Последние причуды княгини Шаховской. Дворец после перестроек 1910-1914 гг. Фотооткрытка и её оборот
Этот цвет стен и декор хорошо заметны еще на фотографиях 1970-1980-х годов. В таком «боевом раскрасе» дворец со всеми своими пристройками и надстройками над старой своей частью мало того, что производил пугающее впечатление, так еще и не позволял мысленно и зрительно отчленить классическую ампирную часть особняка от поздних добавлений, исказивших его облик.
Вот как писал об этом один из послереволюционных путеводителей:
Вся усадьба окружена высокой стеной и со своими башнями и бойницами производит странное и неприятное впечатление какой-то неудачной подделки под рыцарский замок.
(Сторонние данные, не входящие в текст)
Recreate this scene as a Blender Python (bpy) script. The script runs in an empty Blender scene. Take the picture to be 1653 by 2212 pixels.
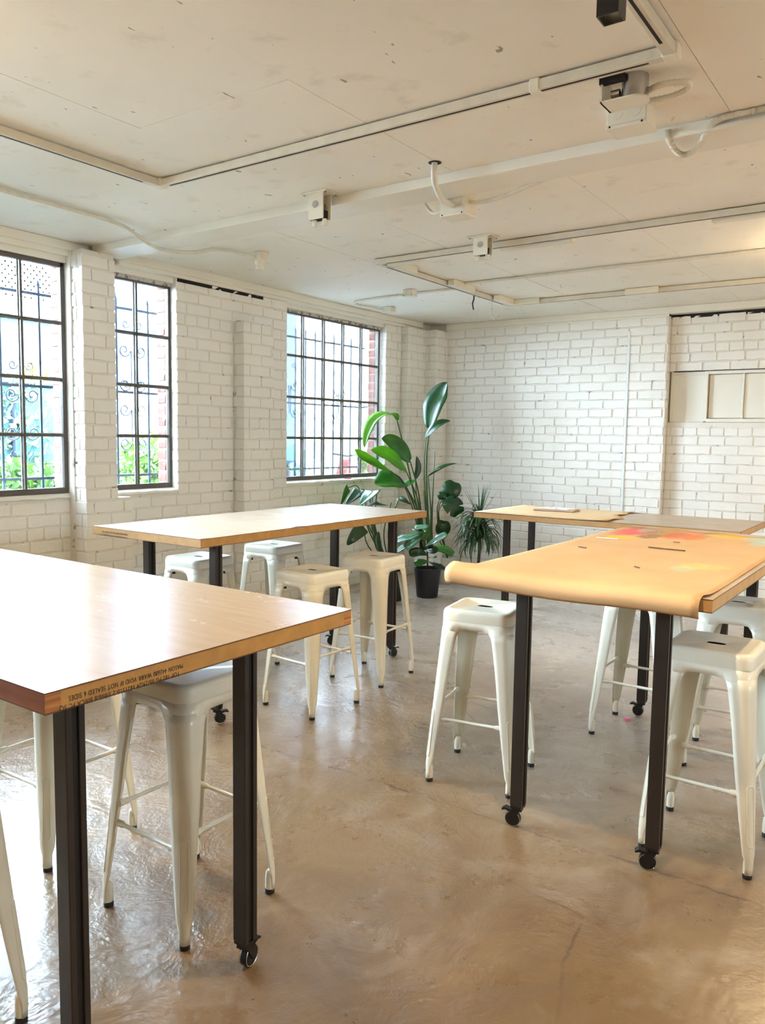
import bpy, math, random
from mathutils import Vector, Matrix, Quaternion, noise as mnoise
R = math.radians
random.seed(7)
SC = bpy.context.scene
COL = SC.collection

# ---------------------------------------------------------------- camera
FPX = 1714.88
YAW, PITCH, ROLL = R(-35.1615), R(-5.4004), R(0.8743)
CAM = Vector((0, 0, 1.5))
fw = Vector((math.sin(YAW) * math.cos(PITCH), math.cos(YAW) * math.cos(PITCH), math.sin(PITCH)))
rt = Vector((math.cos(YAW), -math.sin(YAW), 0))
up = rt.cross(fw)
rt, up = math.cos(ROLL) * rt + math.sin(ROLL) * up, -math.sin(ROLL) * rt + math.cos(ROLL) * up
cd = bpy.data.cameras.new('camera')
cam = bpy.data.objects.new('camera', cd)
COL.objects.link(cam)
cam.matrix_world = Matrix(((rt.x, up.x, -fw.x, CAM.x), (rt.y, up.y, -fw.y, CAM.y), (rt.z, up.z, -fw.z, CAM.z), (0, 0, 0, 1)))
cd.sensor_fit = 'HORIZONTAL'
cd.sensor_width = 36
cd.lens = FPX / 1653 * 36
cd.clip_start = 0.02
SC.camera = cam
SC.cycles.max_bounces = 6
SC.cycles.diffuse_bounces = 4
SC.cycles.glossy_bounces = 3
SC.cycles.transmission_bounces = 4
SC.cycles.transparent_max_bounces = 8
SC.cycles.sample_clamp_indirect = 8
SC.cycles.use_light_tree = True
SC.cycles.use_adaptive_sampling = True
SC.cycles.adaptive_threshold = 0.2
SC.cycles.caustics_reflective = False
SC.cycles.caustics_refractive = False

# ---------------------------------------------------------------- sky, exposure
SC.view_settings.view_transform = 'Standard'
SC.view_settings.look = 'None'
SC.view_settings.exposure = 0.14
SC.view_settings.gamma = 1
SC.view_settings.use_curve_mapping = False
W = bpy.data.worlds.new('sky')
SC.world = W
W.use_nodes = True
W.node_tree.nodes['Background'].inputs[0].default_value = (0.68, 0.84, 1.0, 1)
W.node_tree.nodes['Background'].inputs[1].default_value = 82.0

def light(name, kind, loc, energy, color=(1, 1, 1), parent=None, aim=None, **kw):
    l = bpy.data.lights.new(name, kind)
    l.energy = energy
    l.color = color
    o = bpy.data.objects.new(name, l)
    COL.objects.link(o)
    o.location = loc
    if aim is not None:
        o.rotation_euler = (Vector(aim) - Vector(loc)).to_track_quat('-Z', 'Y').to_euler()
    for k, v in kw.items():
        setattr(l, k, v)
    if parent:
        o.parent = parent
    return o

for nm, y0, y1 in (('a', 1.98, 3.19), ('b', 3.47, 4.09), ('c', 5.33, 6.83), ('d', 0.1, 1.6)):
    p = light('daylight_portal', 'AREA', (-5.0, (y0 + y1) / 2, 1.855), 1, aim=(0, (y0 + y1) / 2, 1.855), shape='RECTANGLE', size=y1 - y0, size_y=1.5)
    p.data.cycles.is_portal = True
p = light('daylight_portal', 'AREA', (3.42, 2.4, 2.175), 1, aim=(0, 2.4, 2.175), shape='RECTANGLE', size=.9, size_y=.45)
p.data.cycles.is_portal = True

WARM = (1.0, 0.76, 0.44)
WARM2 = (1.0, 0.74, 0.42)

# ---------------------------------------------------------------- geometry helpers
def ray(px, py):
    return fw + (px - 826.5) / FPX * rt - (py - 1106) / FPX * up
def atz(px, py, z):
    d = ray(px, py); return CAM + d * ((z - CAM.z) / d.z)
def atx(px, py, x):
    d = ray(px, py); return CAM + d * ((x - CAM.x) / d.x)
def aty(px, py, y):
    d = ray(px, py); return CAM + d * ((y - CAM.y) / d.y)
def atd(px, py, depth):
    return CAM + ray(px, py) * depth
def proj(P):
    v = Vector(P) - CAM; w = v.dot(fw)
    if w < .05: return None
    return 826.5 + FPX * v.dot(rt) / w, 1106 - FPX * v.dot(up) / w, w

class MB:
    def __init__(s):
        s.v = []; s.f = []
    def add(s, vs, fs):
        n = len(s.v)
        s.v += [tuple(p) for p in vs]
        s.f += [tuple(n + i for i in f) for f in fs]
        return s
    def box(s, x0, x1, y0, y1, z0, z1):
        return s.add([(x0, y0, z0), (x1, y0, z0), (x1, y1, z0), (x0, y1, z0), (x0, y0, z1), (x1, y0, z1), (x1, y1, z1), (x0, y1, z1)],
                     [(0, 3, 2, 1), (4, 5, 6, 7), (0, 1, 5, 4), (1, 2, 6, 5), (2, 3, 7, 6), (3, 0, 4, 7)])
    def loft(s, loops, cap=True, closed=True):
        n = len(loops[0]); vs = [p for l in loops for p in l]; fs = []
        for i in range(len(loops) - 1):
            for j in range(n if closed else n - 1):
                k = (j + 1) % n
                fs.append((i * n + j, i * n + k, (i + 1) * n + k, (i + 1) * n + j))
        if cap and closed:
            fs.append(tuple(range(n - 1, -1, -1)))
            fs.append(tuple((len(loops) - 1) * n + j for j in range(n)))
        return s.add(vs, fs)
    def tube(s, path, r, n=8, cap=True):
        path = [Vector(p) for p in path]; m = len(path); loops = []
        t = (path[1] - path[0]).normalized()
        a = Vector((0, 0, 1)) if abs(t.z) < .9 else Vector((1, 0, 0))
        x = t.cross(a).normalized()
        for i, p in enumerate(path):
            t = (path[min(i + 1, m - 1)] - path[max(i - 1, 0)]).normalized()
            x = (x - t * x.dot(t)).normalized(); y = t.cross(x)
            rr = r[i] if isinstance(r, (list, tuple)) else r
            loops.append([p + (x * math.cos(2 * math.pi * k / n) + y * math.sin(2 * math.pi * k / n)) * rr for k in range(n)])
        return s.loft(loops, cap)
    def lathe(s, prof, n=24, c=(0, 0, 0), cap=True):
        return s.loft([[(c[0] + r * math.cos(2 * math.pi * k / n), c[1] + r * math.sin(2 * math.pi * k / n), c[2] + z) for k in range(n)] for r, z in prof], cap)
    def cyl(s, a, b, r, n=16):
        return s.tube([a, b], r, n)
    def mesh(s, name, mat, smooth=None):
        me = bpy.data.meshes.new(name)
        me.from_pydata(s.v, [], s.f)
        if mat: me.materials.append(mat)
        if smooth is not None:
            me.shade_smooth()
            if smooth < 180: me.set_sharp_from_angle(angle=R(smooth))
        me.update()
        return me
    def build(s, name, mat, parent=None, smooth=None, bevel=0, loc=None):
        return link(name, s.mesh(name, mat, smooth), parent, bevel, loc)

def link(name, me, parent=None, bevel=0, loc=None):
    o = bpy.data.objects.new(name, me)
    COL.objects.link(o)
    if parent: o.parent = parent
    if loc is not None: o.location = loc
    if bevel:
        b = o.modifiers.new('edge', 'BEVEL'); b.width = bevel; b.segments = 2; b.limit_method = 'ANGLE'; b.angle_limit = R(40)
    return o

def tag(o, label, cat=None, group=None, kind=None):
    o['label'] = label
    if cat: o['category'] = cat
    if group: o['group'] = group
    if kind: o['kind'] = kind
    return o

def empty(name, loc=(0, 0, 0), rz=0):
    o = bpy.data.objects.new(name, None)
    COL.objects.link(o)
    o.location = loc; o.rotation_euler = (0, 0, rz)
    o.empty_display_size = .1
    return o

def copy_tree(o, parent=None):
    c = o.copy(); COL.objects.link(c); c.parent = parent
    for ch in list(o.children): copy_tree(ch, c)
    return c

def bez(pts, n=12):
    """Catmull-Rom through points"""
    pts = [Vector(p) for p in pts]
    P = [pts[0] * 2 - pts[1]] + pts + [pts[-1] * 2 - pts[-2]]
    out = []
    for i in range(1, len(P) - 2):
        for k in range(n):
            t = k / n
            a, b, c, d = P[i - 1], P[i], P[i + 1], P[i + 2]
            out.append(.5 * ((2 * b) + (c - a) * t + (2 * a - 5 * b + 4 * c - d) * t * t + (3 * b - a - 3 * c + d) * t ** 3))
    out.append(pts[-1])
    return out

# ---------------------------------------------------------------- materials
def lin(c):
    return tuple((x / 12.92 if x <= .04045 else ((x + .055) / 1.055) ** 2.4) for x in (k / 255 for k in c)) + (1,)

class NT:
    def __init__(s, name):
        s.m = bpy.data.materials.new(name); s.m.use_nodes = True
        s.t = s.m.node_tree; s.b = s.t.nodes['Principled BSDF']
        s.o = s.t.nodes['Material Output']
    def n(s, typ, **kw):
        nd = s.t.nodes.new(typ)
        for k, v in kw.items():
            if k.startswith('_'): setattr(nd, k[1:], v)
            else:
                key = int(k[1:]) if k[0] == 'i' and k[1:].isdigit() else k
                s.set(nd.inputs[key], v)
        return nd
    def set(s, inp, v):
        if isinstance(v, bpy.types.NodeSocket): s.t.links.new(v, inp)
        else: inp.default_value = v
    def coord(s, obj=True, scale=(1, 1, 1), rot=(0, 0, 0)):
        tc = s.n('ShaderNodeTexCoord')
        src = tc.outputs['Object'] if obj else s.n('ShaderNodeNewGeometry').outputs['Position']
        mp = s.n('ShaderNodeMapping', Vector=src, Scale=scale, Rotation=rot)
        return mp.outputs[0]
    def noise(s, co, scale, detail=4, rough=.55, dist=0):
        return s.n('ShaderNodeTexNoise', Vector=co, Scale=scale, Detail=detail, Roughness=rough, Distortion=dist).outputs[0]
    def ramp(s, fac, *stops):
        r = s.n('ShaderNodeValToRGB', Fac=fac)
        e = r.color_ramp.elements
        while len(e) > 1: e.remove(e[-1])
        e[0].position = stops[0][0]; e[0].color = stops[0][1]
        for p, c in stops[1:]:
            k = e.new(p); k.color = c
        return r.outputs[0]
    def mix(s, fac, a, b, mode='MIX'):
        return s.n('ShaderNodeMix', _data_type='RGBA', _blend_type=mode, i0=fac, i6=a, i7=b).outputs[2]
    def math(s, op, a, b=0.0, c=0.0, clamp=False):
        return s.n('ShaderNodeMath', _operation=op, _use_clamp=clamp, i0=a, i1=b, i2=c).outputs[0]
    def bump(s, h, strength=.3, dist=.01, normal=None):
        nd = s.n('ShaderNodeBump', Height=h, Strength=strength, Distance=dist)
        if normal is not None: s.set(nd.inputs['Normal'], normal)
        return nd.outputs[0]
    def out(s, color=None, rough=None, normal=None, **kw):
        if color is not None: s.set(s.b.inputs['Base Color'], color)
        if rough is not None: s.set(s.b.inputs['Roughness'], rough)
        if normal is not None: s.set(s.b.inputs['Normal'], normal)
        for k, v in kw.items(): s.set(s.b.inputs[k.replace('_', ' ')], v)
        return s.m

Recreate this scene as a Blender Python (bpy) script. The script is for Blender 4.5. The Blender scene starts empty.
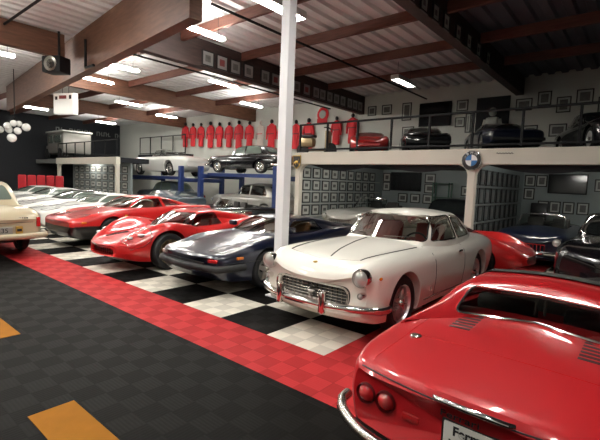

Но этот ее вид – создание почти последних (1910-1914) годов существования барского имения, той поры дворянского упадка, когда быстро выродившееся русское дворянство утратило художественное чутье и понимание красоты, отличавшее его в дни расцвета – в век Екатерины и Александра 1. Дворец Стрешнева особенно красноречиво свидетельствует об этой метаморфозе: основным ядром этой претенциозной кирпичной громады служит старый усадебный дом, который лишь с трудом выделяешь теперь из загромоздивших его пристроек. Этот дом – прекрасный образчик русского усадебного «ампира» («стиля империи», созданного во Франции при императоре Наполеоне 1 и весьма охотно усвоенного аристократией русской военной империи): он был в свое время, конечно, не вульгарного, под кирпич башень, красного цвета, а обычного для наших ампирных построек желтого с белым; его полукруглая колоннада на балконе, выходящем в сад, и сейчас еще радует глаз легкостью и стройностью своих очертаний. Вообще весь облик этого основного строения, когда его удается мысленно отделить от его окружения, говорит об иных временах, – также как нелепые башни, над ним нависшие, ясно свидетельствуют об утрате русской аристократией своих духовных качеств и вытекающей отсюда, заслуженной ее участи.